Acaban de cumplirse ocho años del cierre «cautelar» del diario Egin . Como es bien sabido, la Audiencia Nacional no ha emitido todavía ninguna sentencia sobre el caso. Sin embargo, a efectos prácticos ya da lo mismo que lo haga o no, porque la supuesta cautela que llevó a dictar su cierre teóricamente provisional entrañó […]
Acaban de cumplirse ocho años del cierre «cautelar» del diario Egin . Como es bien sabido, la Audiencia Nacional no ha emitido todavía ninguna sentencia sobre el caso. Sin embargo, a efectos prácticos ya da lo mismo que lo haga o no, porque la supuesta cautela que llevó a dictar su cierre teóricamente provisional entrañó la muerte irremisible del diario.
Cuando en la noche del 14 de julio de 1988 un amplísimo contingente policial rodeó el edificio del diario abertzale en una maniobra que más parecía destinada a tomar al asalto una trinchera enemiga que a ocupar un local en el que apenas había nadie, y desde luego nadie armado, Garzón ya sabía que se disponía a liquidar manu militari un medio informativo y una plataforma de opinión. Porque no se le ocultaba que los diarios no admiten cierres cautelares de meses, y menos de años. Se mantienen sólo en la medida en que acuden cada día al kiosco. Si se ven obligados a parar durante mucho tiempo, sus trabajadores no tienen más remedio que buscarse la vida por otro lado. Volver a reunir al equipo humano y poner al día los medios técnicos de un diario que ha pasado años cerrado es aún más difícil que montar uno nuevo.

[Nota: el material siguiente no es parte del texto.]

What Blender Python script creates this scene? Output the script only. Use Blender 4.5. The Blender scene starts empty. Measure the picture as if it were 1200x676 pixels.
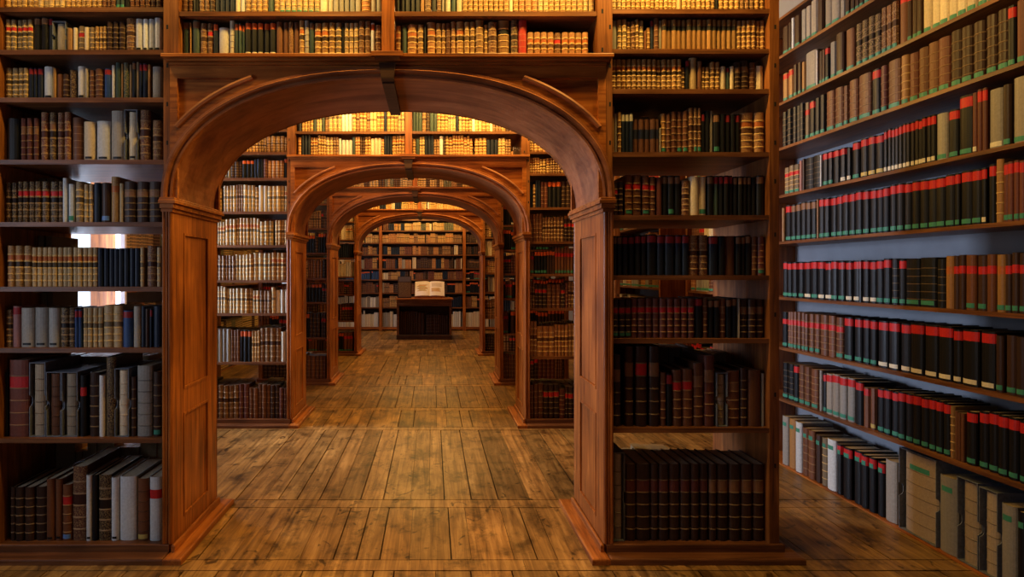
import bpy, math, random
from mathutils import Vector

# ---------------------------------------------------------------- camera, world, light
SC = bpy.context.scene
COL = SC.collection
EYE = 1.6
cd = bpy.data.cameras.new('camera'); cam = bpy.data.objects.new('camera', cd); COL.objects.link(cam)
cam.location = (0, 0, EYE); cam.rotation_euler = (math.pi / 2, 0, 0)
cd.sensor_width = 36; cd.lens = 21.0; cd.shift_x = 0.0775; cd.shift_y = -0.0158; cd.clip_end = 100
SC.camera = cam
vs = SC.view_settings
SC.display_settings.display_device = 'sRGB'
vs.view_transform = 'Standard'; vs.look = 'None'; vs.gamma = 1; vs.use_curve_mapping = False
vs.exposure = 0.0
w = bpy.data.worlds.new('world'); SC.world = w; w.use_nodes = True
w.node_tree.nodes['Background'].inputs[0].default_value = (0.55, 0.65, 0.9, 1)
w.node_tree.nodes['Background'].inputs[1].default_value = 0.01

CX = -0.2515           # axis of the row of arches
OFFS = [0.0, 2.855, 5.19, 8.19]     # the four arches, from the first one's place
Y0 = 3.36              # front face of the first arch
DEP = 0.68

WARM = (1.0, 0.60, 0.14); WARM2 = (1.0, 0.50, 0.17); COOL = (0.62, 0.75, 1.0)
def point(name, loc, watts, col, r=0.06):
    l = bpy.data.lights.new(name, 'POINT'); l.energy = watts; l.color = col; l.shadow_soft_size = r
    o = bpy.data.objects.new(name, l); COL.objects.link(o); o.location = loc; return o
def area(name, loc, rot, watts, col, sx, sy):
    l = bpy.data.lights.new(name, 'AREA'); l.energy = watts; l.color = col; l.shape = 'RECTANGLE'; l.size = sx; l.size_y = sy
    o = bpy.data.objects.new(name, l); COL.objects.link(o); o.location = loc; o.rotation_euler = rot; return o
H = math.pi / 2
# picture lamps over the tops of the cases
for i, (e1, e2) in enumerate([(54, 50), (70, 50), (5, 12), (66, 42)]):
    yy = Y0 + OFFS[i] - 0.38
    point('case_lamp_light', (CX - 0.42, yy, 3.62), e1, WARM)
    point('case_lamp_light', (CX + 0.72, yy, 3.62), e1, WARM)
    point('case_lamp_light', (CX + 1.50, yy + 0.08, 3.62), e2 * 1.25, WARM)
    point('case_lamp_light', (CX - 1.75, yy, 3.62), e2 * 0.45, WARM)
point('case_lamp_light', (CX - 0.5, 15.9, 3.5), 34, WARM)
point('case_lamp_light', (CX + 0.6, 15.9, 3.5), 34, WARM)
# ceiling lamps of the bays
for yy, e in [(5.0, 76), (7.7, 86), (10.3, 90), (14.0, 175)]:
    point('ceiling_lamp_light', (CX, yy, 3.7), e, WARM2, 0.12)
# shaded downlight of the first bay
l = bpy.data.lights.new('ceiling_lamp_light', 'SPOT'); l.energy = 125; l.color = WARM2; l.spot_size = math.radians(58); l.spot_blend = 0.9; l.shadow_soft_size = 0.1
o = bpy.data.objects.new('ceiling_lamp_light', l); COL.objects.link(o); o.location = (CX + 0.3, 2.2, 3.9)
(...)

Pasados varios años, Garzón emitió un auto en el que incluía la broma macabra de permitir la vuelta a los kioscos de Egin siempre que la empresa editora saldara su deuda con la Seguridad Social. Una excusa ridícula, porque Egin no fue cerrado por falta de dinero, sino por su papel político; porque la empresa editora del diario ya había alcanzado con la Seguridad Social guipuzcoana un acuerdo para saldar su deuda mucho antes de que Garzón interviniera, y, sobre todo, porque para esas alturas las pertenencias de Egin, supuestamente custodiadas por el Juzgado Central número 5, se hallaban en un estado de deterioro total: techos hundidos, maquinaria oxidada, pasillos inundados…
Lo que en la Casa de Campo se juzga desde hace meses, dentro del macroproceso 18/98, es, de hecho, si fue correcto ejecutar la sentencia de muerte de Egin. Lo cual es imposible por principio: ejecutar una sentencia que no ha sido aún dictada no puede ser justo.
En realidad, todos los imputados en el sumario 18/98 vienen cumpliendo condena desde hace meses, obligados a trasladarse todas las semanas a Madrid y estarse sentados en el banquillo de los acusados las infinitas horas que está durando la vista de esta causa, alargada por culpa de varios errores judiciales juntos: el que resulta de la manía megalómana de Garzón de montar macrosumarios, macroprocesos y macrochapuzas -hay general acuerdo en que como instructor es un desastre- y el que se deriva de los desaciertos y disparates cometidos por la propia Sala que juzga el caso, que cuando no se muestra incapaz de encontrar los papeles que son citados por la acusación aporta intérpretes de euskara que no saben realmente euskara, o pretende que las defensas se estudien miles de folios en el plazo de pocas horas. Ahora, después de meses de proceso genuinamente kafkiano, le han llegado la hora a las vacaciones judiciales, que ésas sí que son sagradas. ¿Cómo puede arreglárselas alguien que esté imputado en esta causa para mantener una actividad laboral que le permita asegurarse la subsistencia? La respuesta es sencilla: de ningún modo.
Algunos acusados empiezan ya a tomarse a chirigota lo que está sucediendo. Me parece razonable: el humor funciona como una válvula de escape. Me han dicho que uno preguntó si todo este tiempo que está pasando en las dependencias de la Casa de Campo le computará como cumplimiento de condena en el caso de que merezca una sentencia desfavorable. Me acordé de que eso mismo le pregunté yo al juez del Tribunal de Orden Público -antecesor franquista de la Audiencia Nacional, que ha heredado sus funciones- cuando me juzgaron el 25 de marzo de 1974. Tras un año de prisión preventiva, el TOP desdeñó la petición fiscal de 15 años de cárcel y me condenó a una multa de 50.000 pesetas, sin más. Le pregunté al juez cuando me lo notificó: «Y el año que he pasado en la cárcel, ¿me cuenta para la siguiente?».
Qué tío más susceptible: no le gustó nada.